EXERCISE TASK: Transcribe every line from the top down to the line with "204), .8), s3)", both ends included, but not the pictures.

SUPPLIED INFORMATION:

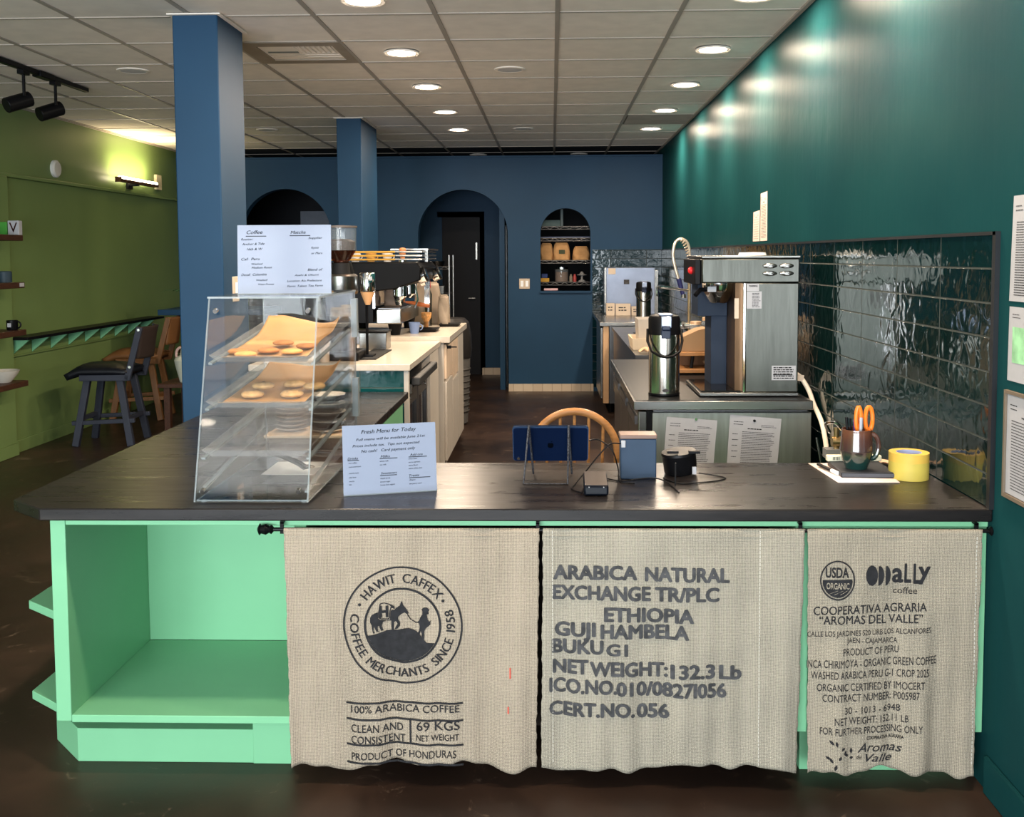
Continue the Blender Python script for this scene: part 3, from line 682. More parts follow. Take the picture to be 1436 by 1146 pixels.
for x, y, a, L in ((1168, 1041, 2.4, 9), (1172, 1043, 1.8, 8), (1178, 1048, .8, 6), (1164, 1063, 2.6, 8), (1167, 1067, 2.2, 8), (1174, 1062, 1.0, 7), (1169, 1077, 1.3, 9), (1182, 1055, 1.2, 7), (1192, 1054, 1.6, 9), (1188, 1056, 2.8, 6), (1190, 1060, .2, 5)):
    b.shape([[(x+L*t*cos(a)-1.8*sin(pi*t)*s*sin(a), y-L*t*sin(a)-1.8*sin(pi*t)*s*cos(a)) for t, s in [(i/6, 1) for i in range(6)]+[(1-i/6, -1) for i in range(6)]]], A0)
obj('printed_lettering', b, ink, s3)
b = B(); F4 = lambda u, v, z=0: tuple(Vector(U0(u, v))+Vector((0, -.0008, 0)))
b.text('ORGANIC', -15, 16, -12, 8.5, F4, bold=.03)
for a, c in ((-10, 0), (-1, 7), (7, 13)): b.vf([F4(a-4, -20), F4(a-3, -20), F4(c+1, -14), F4(c, -14)], [(0, 1, 2, 3)])
obj('seal_lettering', b, burlap[2], s3, label='pale lettering on the dark half of the seal')
b = B()
for i in range(55):
    y = 750+320*i/55; b.vf([f3(sx(1359), sz(y)), f3(sx(1360.5), sz(y)), f3(sx(1360.5), sz(y+4)), f3(sx(1359), sz(y+4))], [(0, 1, 2, 3)])
obj('stitching', b, mat('white_thread', S(222, 216, 204), .8), s3)

# ------------------------------------------------------------------ pastry display case
dc = thing('pastry_case', 'clear acrylic pastry display case with slanted front on black worktop', 'display case', (-.887, 3.2, ZT))
XA, XB2, z0, z1 = -1.056, -.716, ZT+.006, 1.424
front = lambda z: 2.86+(z-z0)/(z1-z0)*.17
def side(x):
    return B().vf([(x+d, y, z) for d in (0, .005) for y, z in ((2.86, z0), (3.60, z0), (3.60, z1), (3.03, z1))], [(0, 1, 2, 3), (7, 6, 5, 4)]).vf([(x+d, y, z) for d in (0, .005) for y, z in ((2.86, z0), (3.60, z0), (3.60, z1), (3.03, z1))], [(0, 1, 5, 4), (1, 2, 6, 5), (2, 3, 7, 6), (3, 0, 4, 7)], 1)
AE = [acrylic, edge]
obj('side_panel', side(XA), AE, dc, world=True); obj('side_panel', side(XB2-.005), AE, dc, world=True)
obj('front_panel', B().vf([(x, y+d, z) for d in (0, .005) for x, y, z in ((XA+.005, 2.86, z0), (XB2-.005, 2.86, z0), (XB2-.005, 3.03, z1), (XA+.005, 3.03, z1))], [(0, 1, 2, 3), (7, 6, 5, 4)]).vf([(x, y+d, z) for d in (0, .005) for x, y, z in ((XA+.005, 2.86, z0), (XB2-.005, 2.86, z0), (XB2-.005, 3.03, z1), (XA+.005, 3.03, z1))], [(0, 1, 5, 4), (1, 2, 6, 5), (2, 3, 7, 6), (3, 0, 4, 7)], 1), AE, dc, world=True)
obj('top_panel', B().box(XA-.003, XB2+.003, 3.028, 3.60, z1, z1+.006, edge=2), AE, dc, world=True)
obj('base_panel', B().box(XA+.005, XB2-.005, 2.87, 3.59, z0, z0+.005, edge=2), AE, dc, world=True)
for za, zb_ in ((z0+.01, 1.13), (1.135, z1-.005)):
    dr = obj('rear_door', B().box(XA+.006, XB2-.006, 3.590, 3.595, za, zb_, edge=1), AE, dc, world=True)
    obj('hinge', B().box(XB2-.012, XB2+.010, 3.575, 3.603, zb_-.16, zb_-.02), edge, dr, world=True)
for x in (XA+.028, XB2-.028):
    for z in (z0+.035, z1-.035):
        obj('screw', B().lathe((x, front(z)-.004, z), [(0, -.003), (.007, -.002), (.007, .012), (0, .012)], 14, RX(pi/2+.28)), screw_m, dc, world=True)
for x in (XA+.02, XB2-.02):
    for y in (2.89, 3.57): obj('foot', B().disc((x, y, ZT), .008, .006, 12), edge, dc, world=True)
TR = [(1.238, 1.30), (1.103, 1.155), (.962, 1.015), (.868, .95)]
for k, (zf, zb_) in enumerate(TR):
    for x in (XA+.006, XB2-.018):
        y0_ = front(zf)+.02
        obj('rail', B().bar((x+.006, y0_, zf-.012), (x+.006, 3.55, zb_-.012), .012, .006), edge, dc, world=True)
def tray(k, lab):
    zf, zb_ = TR[k]; y0_ = front(zf)+.012; x0, x1 = XA+.02, XB2-.02
    t = thing('acrylic_tray', lab, 'tray', ((x0+x1)/2, y0_, zf), group='clear trays in the pastry case')
    Zf = lambda y: zf+(zb_-zf)*(y-y0_)/(3.55-y0_)
    pts = [(x0-.008, y0_-.004, .016), (x0+.012, y0_+.012, 0), (x1-.012, y0_+.012, 0), (x1+.008, y0_-.004, .016)]
    b = B(); I = [(x0+.014, y0_+.014), (x1-.014, y0_+.014), (x1-.014, 3.535), (x0+.014, 3.535)]; O = [(x0-.006, y0_), (x1+.006, y0_), (x1+.006, 3.555), (x0-.006, 3.555)]
    vs = [(x, y, Zf(y)-.006) for x, y in I]+[(x, y, Zf(y)+.014) for x, y in O]+[(x, y, Zf(y)-.009) for x, y in I]+[(x+(.004 if x > -.88 else -.004), y, Zf(y)+.014) for x, y in O]
    b.vf(vs, [(0, 1, 2, 3), (11, 10, 9, 8)]); b.vf(vs, [(i, 4+i, 4+(i+1) % 4, (i+1) % 4) for i in range(4)]+[(8+i, 8+(i+1) % 4, 12+(i+1) % 4, 12+i) for i in range(4)]+[(4+i, 12+i, 12+(i+1) % 4, 4+(i+1) % 4) for i in range(4)], 1)
    obj('pan', b, [trayac if k < 2 else clear('smoky_tray', tint=(.86, .85, .84, 1), haze=.16, hazecol=S(120, 110, 104)), MATS.get('tray_lip') or clear('tray_lip', haze=.22, hazecol=S(150, 150, 150))], t, world=True)
    return t, Zf, x0, x1, y0_
t1, Z1, xa, xb, ya = tray(0, 'top clear tray in the pastry case, holding plain cookies')
t2, Z2, _, _, yb = tray(1, 'second clear tray in the pastry case, holding chip topped cookies')
t3 = tray(2, 'empty clear tray low in the pastry case')[0]
def liner(lab, Zf, y0_, hi, seed):
    r = random.Random(seed); p = [r.random()*6 for _ in range(4)]
    def f(u, v):
        x = xa+.022+(xb-xa-.044)*u; y = y0_+.02+(3.53-y0_-.02)*v
        z = Zf(y)-.0035+hi*max(0, (v-.70)/.30)**1.5*(.75+.3*sin(5*u+p[0]))+hi*.7*max(0, (abs(u-.5)-.40)/.10)**1.4*(.1+.9*v)*(.25 if u < .5 else 1)*(.7+.3*sin(7*v+p[1]))+.010*max(0, (.06-v)/.06)+.001*sin(17*u+p[2])*sin(13*v+p[3])
        return (x, y, z)
    one('parchment_sheet', B().sheet(f, 36, 36), parch, lab, 'parchment', 'parchment sheets in the pastry case', solid=.0012, smooth=180)
liner('tan parchment under the plain cookies on the top tray', Z1, ya, .045, 1); liner('tan parchment under the chip topped cookies on second tray', Z2, yb, .022, 4)
cook = mat('cookie_brown', S(176, 116, 62), .8, var=.2, vs=40, bump=.6, bs=90); cookd = mat('oat_cookie', S(190, 150, 98), .85, var=.2, vs=40, bump=.8, bs=70); choc = mat('chocolate', S(52, 34, 28), .5)
CP = [(0, 0), (.030, 0), (.034, .004), (.033, .008), (.024, .0125), (.010, .014), (0, .014)]
for (x, y, dz, lab) in ((-.985, 3.09, 0, 'plain brown cookie at left end of top tray'), (-.893, 3.10, 0, 'plain brown cookie in middle of top tray, front'), (-.873, 3.20, .004, 'darker plain cookie behind the others on top tray'), (-.79, 3.17, 0, 'plain cookie at right end of top tray, rear'), (-.815, 3.085, 0, 'pale plain cookie at right end of top tray, front'), (-.95, 3.045, 0, 'flat pale cookie at front edge of top tray')):
    one('cookie', B().lathe((0, 0, 0), CP, 24), cook if 'pale' not in lab else mat('pale_cookie', S(206, 152, 86), .8, var=.15, vs=40, bump=.5, bs=90), lab, 'cookie', 'plain cookies on the top tray').location = (x, y, Z1(y)+.0015+dz)
for (x, y, dz, lab) in ((-.938, 3.07, 0, 'chip topped cookie at front left of second tray'), (-.925, 3.145, .010, 'chip topped cookie at rear left of second tray'), (-.815, 3.075, 0, 'chip topped cookie at front right of second tray'), (-.765, 3.16, .006, 'chip topped cookie at rear right of second tray'), (-.845, 3.22, 0, 'oat cookie lying farthest back on second tray')):
    t = thing('cookie', lab, 'cookie', (x, y, Z2(y)+.0015+dz), group='chip topped cookies on the second tray')
    obj('biscuit', B().lathe((0, 0, 0), [(r_*1.05, z*1.45) for r_, z in CP], 24), cookd, t)
    if 'oat' not in lab:
        b = B()
        for k in range(22):
            a, rr = R.random()*6.3, .023*R.random()**.6; b.obox((rr*cos(a), rr*sin(a), .0195-rr*.12), (.008, .0035, .003), RZ(R.random()*3))
        o = obj('chocolate_chips', b, choc, t, smooth=0); o['kind'] = 'stuff'
pt = thing('plate', 'small white rectangular plate in bottom of pastry case', 'plate', (-.853, 3.24, z0+.006))
obj('dish', B().vf([(sx_*a, sy_*c, z) for a, c, z in ((.05, .05, 0), (.085, .10, .014), (.083, .098, .014), (.046, .046, .003)) for sx_, sy_ in ((-1, -1), (1, -1), (1, 1), (-1, 1))], [(3, 2, 1, 0), (12, 13, 14, 15)]+[(k*4+i, k*4+(i+1) % 4, k*4+4+(i+1) % 4, k*4+4+i) for k in range(3) for i in range(4)]), cwhite, pt, smooth=20)
tg = thing('tongs', 'black serving tongs resting across the white plate', 'tongs', (-.87, 3.24, z0+.03))
for s in (-1, 1):
    arm = obj('arm', B().tube([(-.085, .05, .03), (-.03, .03+s*.008, .022), (.03, .0+s*.014, .006), (.055, -.02+s*.010, -.004)], [.006, .006, .006, .007], 8), black, tg)
    obj('tip', B().lathe((.068, -.03+s*.012, -.004), [(0, 0), (.016, .002), (.018, .005), (0, .006)], 16, RY(s*.2)), black, arm)
sw = thing('light_switch', 'cream light switch on side of near blue pillar', 'light switch', (-1.648, 5.135, 1.385))
obj('plate', B().box(0, .006, -.05, .05, -.065, .065), cream, sw, bevel=.003); obj('rocker', B().box(.006, .014, -.016, .016, -.034, .034), cwhite, sw, bevel=.002)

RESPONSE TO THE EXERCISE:
Continue the Blender Python script for this scene: part 3, from line 682. More parts follow. Take the picture to be 1436 by 1146 pixels.
for x, y, a, L in ((1168, 1041, 2.4, 9), (1172, 1043, 1.8, 8), (1178, 1048, .8, 6), (1164, 1063, 2.6, 8), (1167, 1067, 2.2, 8), (1174, 1062, 1.0, 7), (1169, 1077, 1.3, 9), (1182, 1055, 1.2, 7), (1192, 1054, 1.6, 9), (1188, 1056, 2.8, 6), (1190, 1060, .2, 5)):
    b.shape([[(x+L*t*cos(a)-1.8*sin(pi*t)*s*sin(a), y-L*t*sin(a)-1.8*sin(pi*t)*s*cos(a)) for t, s in [(i/6, 1) for i in range(6)]+[(1-i/6, -1) for i in range(6)]]], A0)
obj('printed_lettering', b, ink, s3)
b = B(); F4 = lambda u, v, z=0: tuple(Vector(U0(u, v))+Vector((0, -.0008, 0)))
b.text('ORGANIC', -15, 16, -12, 8.5, F4, bold=.03)
for a, c in ((-10, 0), (-1, 7), (7, 13)): b.vf([F4(a-4, -20), F4(a-3, -20), F4(c+1, -14), F4(c, -14)], [(0, 1, 2, 3)])
obj('seal_lettering', b, burlap[2], s3, label='pale lettering on the dark half of the seal')
b = B()
for i in range(55):
    y = 750+320*i/55; b.vf([f3(sx(1359), sz(y)), f3(sx(1360.5), sz(y)), f3(sx(1360.5), sz(y+4)), f3(sx(1359), sz(y+4))], [(0, 1, 2, 3)])
obj('stitching', b, mat('white_thread', S(222, 216, 204), .8), s3)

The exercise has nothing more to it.